• [THE REQUEST] Go through the entries below and count the lines holding the word "Write". Reply with only the number, please.

• [TASK DATA]
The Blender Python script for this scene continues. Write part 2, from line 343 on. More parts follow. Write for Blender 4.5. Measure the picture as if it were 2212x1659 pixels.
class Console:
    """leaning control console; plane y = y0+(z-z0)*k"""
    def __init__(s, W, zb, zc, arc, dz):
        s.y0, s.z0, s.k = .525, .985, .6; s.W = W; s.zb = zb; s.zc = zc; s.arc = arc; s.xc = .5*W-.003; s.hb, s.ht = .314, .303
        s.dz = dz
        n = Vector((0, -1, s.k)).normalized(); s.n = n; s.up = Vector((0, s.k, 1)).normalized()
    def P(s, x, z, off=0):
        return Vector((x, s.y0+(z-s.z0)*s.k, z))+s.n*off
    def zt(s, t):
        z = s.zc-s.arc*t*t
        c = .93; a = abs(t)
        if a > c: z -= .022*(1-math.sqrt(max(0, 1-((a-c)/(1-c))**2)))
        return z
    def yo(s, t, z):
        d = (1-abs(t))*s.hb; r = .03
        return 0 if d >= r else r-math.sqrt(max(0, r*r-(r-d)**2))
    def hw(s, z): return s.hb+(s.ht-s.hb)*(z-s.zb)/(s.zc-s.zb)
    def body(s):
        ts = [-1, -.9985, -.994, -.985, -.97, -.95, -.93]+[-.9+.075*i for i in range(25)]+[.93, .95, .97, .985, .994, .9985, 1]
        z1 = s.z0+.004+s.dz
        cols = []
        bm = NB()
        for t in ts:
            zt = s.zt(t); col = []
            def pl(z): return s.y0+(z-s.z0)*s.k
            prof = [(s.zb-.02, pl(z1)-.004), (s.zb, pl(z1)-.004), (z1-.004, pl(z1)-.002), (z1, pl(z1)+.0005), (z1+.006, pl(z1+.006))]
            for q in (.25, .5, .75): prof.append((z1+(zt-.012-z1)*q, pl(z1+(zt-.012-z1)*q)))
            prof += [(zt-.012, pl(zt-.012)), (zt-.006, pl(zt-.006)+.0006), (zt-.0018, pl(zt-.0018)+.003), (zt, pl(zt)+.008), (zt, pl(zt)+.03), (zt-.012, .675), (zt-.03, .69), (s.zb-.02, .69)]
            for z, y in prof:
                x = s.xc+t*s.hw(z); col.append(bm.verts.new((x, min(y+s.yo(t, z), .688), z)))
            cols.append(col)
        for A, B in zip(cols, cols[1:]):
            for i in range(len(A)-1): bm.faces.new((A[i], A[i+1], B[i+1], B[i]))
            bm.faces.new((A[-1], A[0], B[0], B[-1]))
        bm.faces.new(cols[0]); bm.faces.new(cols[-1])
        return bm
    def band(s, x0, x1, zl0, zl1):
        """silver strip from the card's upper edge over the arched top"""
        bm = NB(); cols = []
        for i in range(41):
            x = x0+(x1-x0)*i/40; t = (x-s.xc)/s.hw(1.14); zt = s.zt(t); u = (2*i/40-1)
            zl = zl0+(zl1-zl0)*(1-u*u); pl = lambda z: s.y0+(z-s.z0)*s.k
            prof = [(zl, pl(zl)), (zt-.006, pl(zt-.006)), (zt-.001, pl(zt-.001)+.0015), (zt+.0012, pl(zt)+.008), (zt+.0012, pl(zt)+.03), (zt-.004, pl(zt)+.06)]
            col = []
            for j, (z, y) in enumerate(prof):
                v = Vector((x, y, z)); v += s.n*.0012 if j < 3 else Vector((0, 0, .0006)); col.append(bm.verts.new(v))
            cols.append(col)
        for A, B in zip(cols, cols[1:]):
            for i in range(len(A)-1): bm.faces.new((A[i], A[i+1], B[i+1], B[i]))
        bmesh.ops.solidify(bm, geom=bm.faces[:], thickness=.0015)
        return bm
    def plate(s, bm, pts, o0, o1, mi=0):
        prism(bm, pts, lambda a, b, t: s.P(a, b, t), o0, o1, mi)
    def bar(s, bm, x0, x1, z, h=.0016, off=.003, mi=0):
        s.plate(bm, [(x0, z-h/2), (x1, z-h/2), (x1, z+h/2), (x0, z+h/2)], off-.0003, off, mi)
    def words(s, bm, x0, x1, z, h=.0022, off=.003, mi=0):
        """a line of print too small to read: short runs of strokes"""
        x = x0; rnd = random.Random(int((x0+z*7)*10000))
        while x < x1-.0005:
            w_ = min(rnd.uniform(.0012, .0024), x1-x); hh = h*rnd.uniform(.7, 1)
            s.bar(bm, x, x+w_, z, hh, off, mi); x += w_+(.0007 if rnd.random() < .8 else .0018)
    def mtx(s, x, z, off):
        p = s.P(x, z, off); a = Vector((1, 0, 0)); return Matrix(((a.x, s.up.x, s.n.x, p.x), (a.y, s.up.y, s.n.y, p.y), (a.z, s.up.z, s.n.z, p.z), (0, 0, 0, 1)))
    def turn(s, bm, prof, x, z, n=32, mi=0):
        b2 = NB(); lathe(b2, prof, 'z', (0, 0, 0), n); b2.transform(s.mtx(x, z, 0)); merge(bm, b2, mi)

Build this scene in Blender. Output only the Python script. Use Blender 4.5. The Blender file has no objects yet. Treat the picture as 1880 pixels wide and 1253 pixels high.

==

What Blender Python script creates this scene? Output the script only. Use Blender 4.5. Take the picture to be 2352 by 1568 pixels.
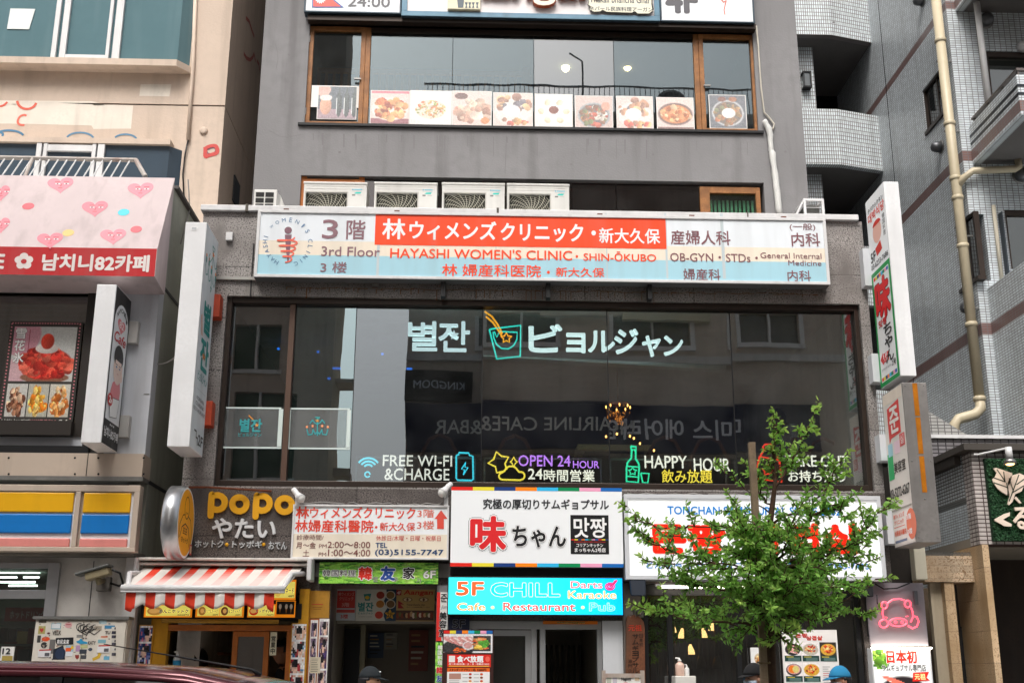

---

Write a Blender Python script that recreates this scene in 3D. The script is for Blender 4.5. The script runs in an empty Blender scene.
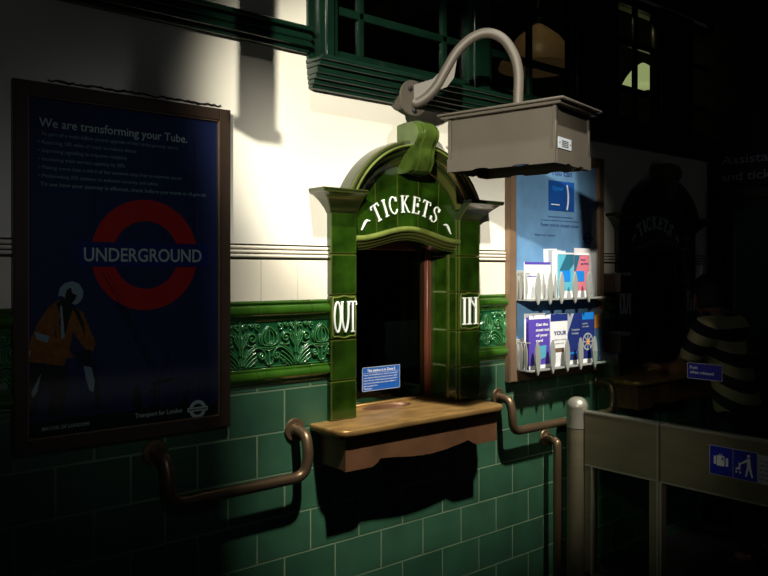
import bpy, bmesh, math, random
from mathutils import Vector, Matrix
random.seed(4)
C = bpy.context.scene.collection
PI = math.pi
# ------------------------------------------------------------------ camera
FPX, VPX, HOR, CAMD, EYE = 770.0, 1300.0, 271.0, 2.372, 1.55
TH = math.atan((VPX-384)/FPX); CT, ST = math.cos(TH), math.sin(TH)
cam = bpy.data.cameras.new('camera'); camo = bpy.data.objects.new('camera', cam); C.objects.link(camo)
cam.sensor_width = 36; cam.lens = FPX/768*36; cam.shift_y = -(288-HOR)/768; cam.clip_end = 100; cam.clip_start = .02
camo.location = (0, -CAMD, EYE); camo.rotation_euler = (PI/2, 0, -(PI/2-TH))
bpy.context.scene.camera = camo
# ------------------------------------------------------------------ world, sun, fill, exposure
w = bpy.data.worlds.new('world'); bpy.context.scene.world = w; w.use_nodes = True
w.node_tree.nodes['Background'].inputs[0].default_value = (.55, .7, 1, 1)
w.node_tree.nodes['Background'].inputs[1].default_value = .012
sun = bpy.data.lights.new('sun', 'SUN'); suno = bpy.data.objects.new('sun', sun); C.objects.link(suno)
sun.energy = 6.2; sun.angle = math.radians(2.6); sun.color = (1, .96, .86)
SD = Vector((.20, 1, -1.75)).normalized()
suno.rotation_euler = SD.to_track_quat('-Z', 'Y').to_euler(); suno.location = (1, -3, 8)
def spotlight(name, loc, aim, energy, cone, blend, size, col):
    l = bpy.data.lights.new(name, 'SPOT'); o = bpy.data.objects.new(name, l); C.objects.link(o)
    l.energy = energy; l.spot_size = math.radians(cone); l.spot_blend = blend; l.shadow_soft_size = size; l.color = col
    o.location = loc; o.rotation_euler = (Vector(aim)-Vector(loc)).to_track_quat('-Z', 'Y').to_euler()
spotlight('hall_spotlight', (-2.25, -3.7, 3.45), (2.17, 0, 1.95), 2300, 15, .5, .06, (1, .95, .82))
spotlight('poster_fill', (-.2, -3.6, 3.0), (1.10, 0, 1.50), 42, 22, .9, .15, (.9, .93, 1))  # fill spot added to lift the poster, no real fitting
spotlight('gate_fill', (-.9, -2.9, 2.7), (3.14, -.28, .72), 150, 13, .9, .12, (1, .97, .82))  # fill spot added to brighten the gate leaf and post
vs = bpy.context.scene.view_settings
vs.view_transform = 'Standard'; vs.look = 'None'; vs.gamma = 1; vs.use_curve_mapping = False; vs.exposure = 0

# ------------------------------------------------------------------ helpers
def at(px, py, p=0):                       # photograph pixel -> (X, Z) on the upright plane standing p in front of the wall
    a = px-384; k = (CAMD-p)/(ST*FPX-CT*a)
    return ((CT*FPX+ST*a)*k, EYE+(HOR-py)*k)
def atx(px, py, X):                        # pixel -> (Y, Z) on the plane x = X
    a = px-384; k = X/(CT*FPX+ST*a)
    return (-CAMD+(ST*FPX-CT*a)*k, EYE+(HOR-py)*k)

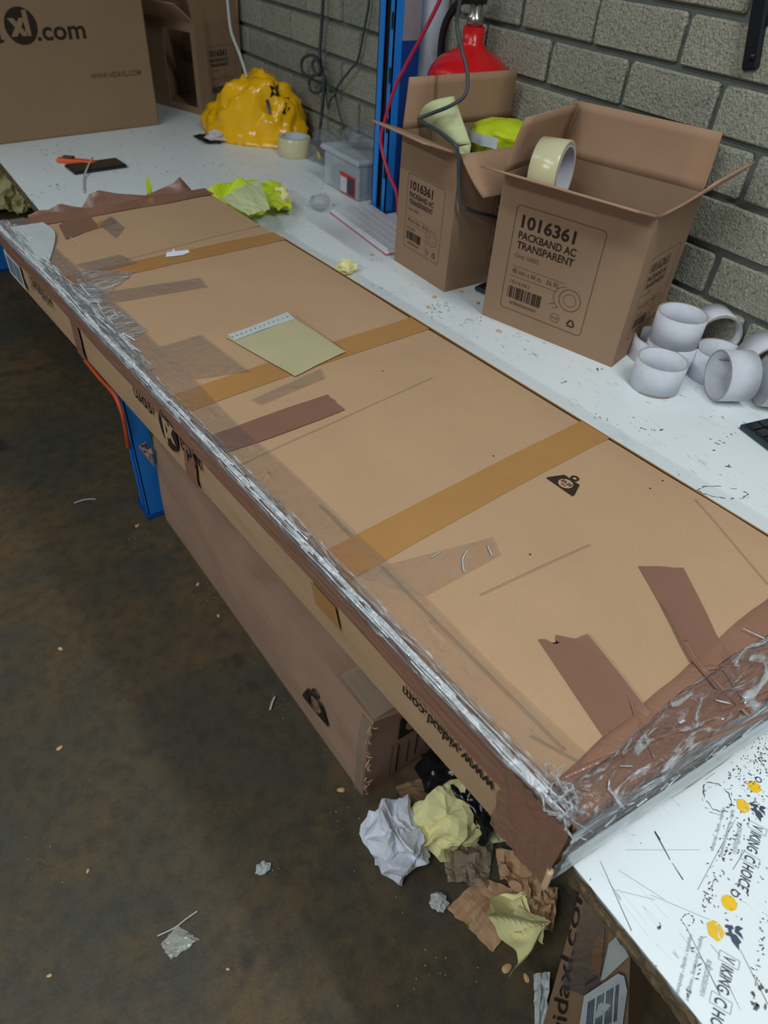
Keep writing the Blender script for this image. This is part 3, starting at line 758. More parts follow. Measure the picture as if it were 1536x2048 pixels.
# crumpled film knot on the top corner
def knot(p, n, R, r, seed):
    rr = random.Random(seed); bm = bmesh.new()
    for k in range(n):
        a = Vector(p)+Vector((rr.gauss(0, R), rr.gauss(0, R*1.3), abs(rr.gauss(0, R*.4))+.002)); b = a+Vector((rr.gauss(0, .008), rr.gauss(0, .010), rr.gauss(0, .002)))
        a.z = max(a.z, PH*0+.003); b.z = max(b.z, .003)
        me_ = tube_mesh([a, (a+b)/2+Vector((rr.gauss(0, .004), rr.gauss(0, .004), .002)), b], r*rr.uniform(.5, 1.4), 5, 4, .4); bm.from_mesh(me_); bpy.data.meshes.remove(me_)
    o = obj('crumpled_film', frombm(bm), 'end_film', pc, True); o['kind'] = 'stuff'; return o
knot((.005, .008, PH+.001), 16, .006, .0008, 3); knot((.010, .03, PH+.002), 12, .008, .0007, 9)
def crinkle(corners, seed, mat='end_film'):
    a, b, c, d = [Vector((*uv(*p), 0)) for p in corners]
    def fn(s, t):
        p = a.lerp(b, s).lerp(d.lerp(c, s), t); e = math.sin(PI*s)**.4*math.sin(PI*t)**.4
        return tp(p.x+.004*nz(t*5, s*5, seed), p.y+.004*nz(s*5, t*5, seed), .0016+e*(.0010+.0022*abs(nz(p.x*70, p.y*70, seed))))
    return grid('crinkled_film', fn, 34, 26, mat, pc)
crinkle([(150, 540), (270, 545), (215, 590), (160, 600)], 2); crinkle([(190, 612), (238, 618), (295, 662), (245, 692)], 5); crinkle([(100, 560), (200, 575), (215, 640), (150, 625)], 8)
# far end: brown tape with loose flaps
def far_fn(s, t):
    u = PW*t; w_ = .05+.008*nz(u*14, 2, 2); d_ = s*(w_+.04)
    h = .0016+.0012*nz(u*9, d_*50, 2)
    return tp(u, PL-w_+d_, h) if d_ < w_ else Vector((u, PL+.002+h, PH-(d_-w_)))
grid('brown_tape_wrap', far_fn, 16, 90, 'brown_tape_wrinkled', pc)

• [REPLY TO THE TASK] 2